* [To be done] Images excluded, repeat each entry below exactly.

═══ Provided information

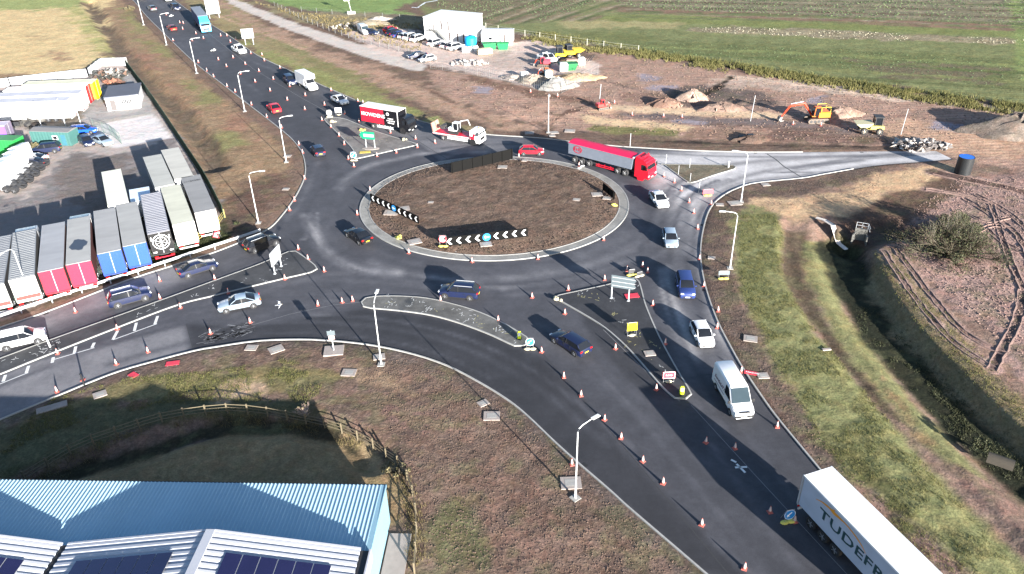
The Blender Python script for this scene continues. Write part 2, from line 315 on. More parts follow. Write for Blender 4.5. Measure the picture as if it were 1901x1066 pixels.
reg([(1300,163),(1430,170),(1440,186),(1370,200),(1280,190)],(130,114,104),1,2,0,.7,.45)
reg([(1150,180),(1200,168),(1260,175),(1260,195),(1180,195)],(150,122,108),1,2,0,.7,.45)
reg([(940,195),(1050,200),(1080,230),(1000,236),(930,215)],(184,152,132),1,2,0,.5,.45)
reg([(1130,195),(1300,202),(1464,212),(1455,222),(1300,215),(1123,207)],(214,186,150),.5,1.0,0,.3)
reg([(1145,210),(1300,217),(1500,226),(1640,250),(1648,260),(1490,236),(1300,228),(1150,218)],(120,108,106),.5,.9,0,.4)
reg([(1082,215),(1200,224),(1292,237),(1282,245),(1180,238),(1082,231)],(212,184,142),.5,1.0,0,.3)
reg([(1240,168),(1300,160),(1420,168),(1445,190),(1400,200),(1350,190),(1290,200),(1230,190)],(112,98,92),1,1.8,0,.7)
reg([(1330,146),(1420,150),(1520,164),(1500,176),(1400,166),(1325,160)],(190,166,150),.8,1.4,0,.6)
reg([(1290,238),(1420,248),(1660,268),(1420,262),(1270,254)],(150,120,102),.6,1.0,.1,.6)
for P in ([(1185,137),(1228,145),(1216,153),(1188,150)],[(1203,157),(1258,160),(1240,171),(1203,169)],[(878,161),(912,162),(906,173),(884,171)],[(1498,180),(1532,177),(1522,193),(1498,190)],[(1238,221),(1312,226),(1300,231),(1238,228)],[(1735,225),(1800,232),(1780,245),(1730,238)]): reg(P,(150,144,154),.5,1,0,.05,.45)
reg([(1098,231),(1262,244),(1250,253),(1130,249),(1093,240)],(124,124,74),.6,1,.8,.4,.45)
reg([(900,251),(1010,244),(1180,260),(1400,266),(1660,273),(1735,278),(1421,284),(1175,275),(1060,265)],(116,98,86),.5,.9,.1,.6,.45)
reg([(1420,238),(1660,262),(1672,271),(1430,262)],(126,104,94),.4,.8,0,.8,.45)
# south-east quadrant
reg([(1305,420),(1400,340),(1530,325),(1700,302),(1790,297),(2300,400),(2300,1300),(1700,1200),(1450,785),(1330,600),(1300,480)],(138,114,100),.6,1,.1,.6)
reg([(1640,420),(1780,325),(2200,330),(2200,760),(1901,705),(1830,622),(1740,542),(1690,470)],(166,136,126),1,2,0,.9)
reg([(1555,402),(1660,340),(1750,318),(1800,350),(1720,400),(1640,440),(1560,452)],(108,86,72),.8,1.2,.1,.7)
reg([(1318,397),(1400,345),(1530,328),(1640,308),(1652,320),(1560,347),(1450,372),(1390,392),(1362,430),(1356,500),(1382,570),(1432,680),(1520,800),(1600,880),(1760,1066),(1690,1080),(1447,782),(1332,599),(1302,490),(1307,420)],(104,89,80),.5,.9,.05,.8)
reg([(1395,371),(1470,368),(1560,353),(1640,319),(1740,304),(1775,315),(1700,347),(1620,377),(1560,397),(1480,408),(1400,386)],(200,168,128),.8,1.2,.1,.4)
reg([(1366,396),(1400,384),(1440,398),(1457,430),(1452,500),(1480,560),(1540,640),(1640,760),(1740,880),(1860,1000),(1960,1090),(1720,1090),(1620,958),(1500,780),(1420,640),(1372,540),(1358,450)],(132,134,82),.6,.9,.8,.45)
reg([(1457,424),(1497,424),(1501,500),(1530,580),(1600,680),(1710,800),(1640,762),(1540,642),(1480,562),(1450,500)],(88,76,62),.5,.4,.2,.7)
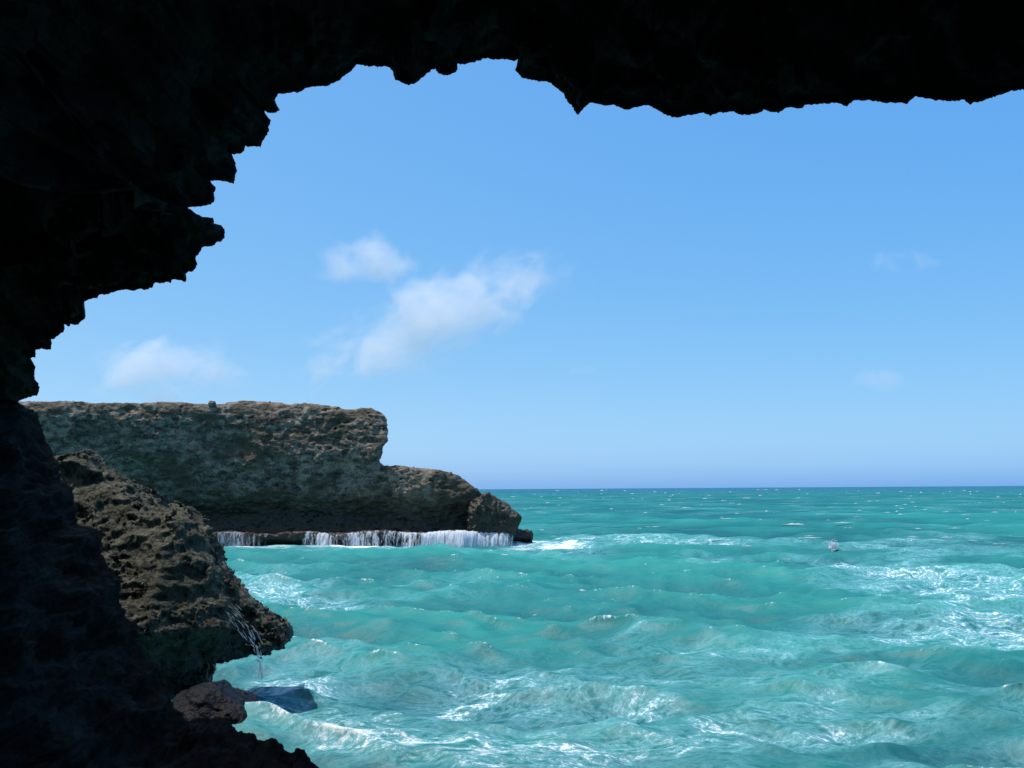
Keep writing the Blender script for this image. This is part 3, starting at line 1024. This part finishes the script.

══════

* [Answer to the exercise]
The Blender Python script for this scene continues. Write part 2, from line 315 on. More parts follow. Write for Blender 4.5. Measure the picture as if it were 1901x1066 pixels.
reg([(1300,163),(1430,170),(1440,186),(1370,200),(1280,190)],(130,114,104),1,2,0,.7,.45)
reg([(1150,180),(1200,168),(1260,175),(1260,195),(1180,195)],(150,122,108),1,2,0,.7,.45)
reg([(940,195),(1050,200),(1080,230),(1000,236),(930,215)],(184,152,132),1,2,0,.5,.45)
reg([(1130,195),(1300,202),(1464,212),(1455,222),(1300,215),(1123,207)],(214,186,150),.5,1.0,0,.3)
reg([(1145,210),(1300,217),(1500,226),(1640,250),(1648,260),(1490,236),(1300,228),(1150,218)],(120,108,106),.5,.9,0,.4)
reg([(1082,215),(1200,224),(1292,237),(1282,245),(1180,238),(1082,231)],(212,184,142),.5,1.0,0,.3)
reg([(1240,168),(1300,160),(1420,168),(1445,190),(1400,200),(1350,190),(1290,200),(1230,190)],(112,98,92),1,1.8,0,.7)
reg([(1330,146),(1420,150),(1520,164),(1500,176),(1400,166),(1325,160)],(190,166,150),.8,1.4,0,.6)
reg([(1290,238),(1420,248),(1660,268),(1420,262),(1270,254)],(150,120,102),.6,1.0,.1,.6)
for P in ([(1185,137),(1228,145),(1216,153),(1188,150)],[(1203,157),(1258,160),(1240,171),(1203,169)],[(878,161),(912,162),(906,173),(884,171)],[(1498,180),(1532,177),(1522,193),(1498,190)],[(1238,221),(1312,226),(1300,231),(1238,228)],[(1735,225),(1800,232),(1780,245),(1730,238)]): reg(P,(150,144,154),.5,1,0,.05,.45)
reg([(1098,231),(1262,244),(1250,253),(1130,249),(1093,240)],(124,124,74),.6,1,.8,.4,.45)
reg([(900,251),(1010,244),(1180,260),(1400,266),(1660,273),(1735,278),(1421,284),(1175,275),(1060,265)],(116,98,86),.5,.9,.1,.6,.45)
reg([(1420,238),(1660,262),(1672,271),(1430,262)],(126,104,94),.4,.8,0,.8,.45)
# south-east quadrant
reg([(1305,420),(1400,340),(1530,325),(1700,302),(1790,297),(2300,400),(2300,1300),(1700,1200),(1450,785),(1330,600),(1300,480)],(138,114,100),.6,1,.1,.6)
reg([(1640,420),(1780,325),(2200,330),(2200,760),(1901,705),(1830,622),(1740,542),(1690,470)],(166,136,126),1,2,0,.9)
reg([(1555,402),(1660,340),(1750,318),(1800,350),(1720,400),(1640,440),(1560,452)],(108,86,72),.8,1.2,.1,.7)
reg([(1318,397),(1400,345),(1530,328),(1640,308),(1652,320),(1560,347),(1450,372),(1390,392),(1362,430),(1356,500),(1382,570),(1432,680),(1520,800),(1600,880),(1760,1066),(1690,1080),(1447,782),(1332,599),(1302,490),(1307,420)],(104,89,80),.5,.9,.05,.8)
reg([(1395,371),(1470,368),(1560,353),(1640,319),(1740,304),(1775,315),(1700,347),(1620,377),(1560,397),(1480,408),(1400,386)],(200,168,128),.8,1.2,.1,.4)
reg([(1366,396),(1400,384),(1440,398),(1457,430),(1452,500),(1480,560),(1540,640),(1640,760),(1740,880),(1860,1000),(1960,1090),(1720,1090),(1620,958),(1500,780),(1420,640),(1372,540),(1358,450)],(132,134,82),.6,.9,.8,.45)
reg([(1457,424),(1497,424),(1501,500),(1530,580),(1600,680),(1710,800),(1640,762),(1540,642),(1480,562),(1450,500)],(88,76,62),.5,.4,.2,.7)
Keep writing the Blender script for this image. This is part 3, starting at line 1024. This part finishes the script.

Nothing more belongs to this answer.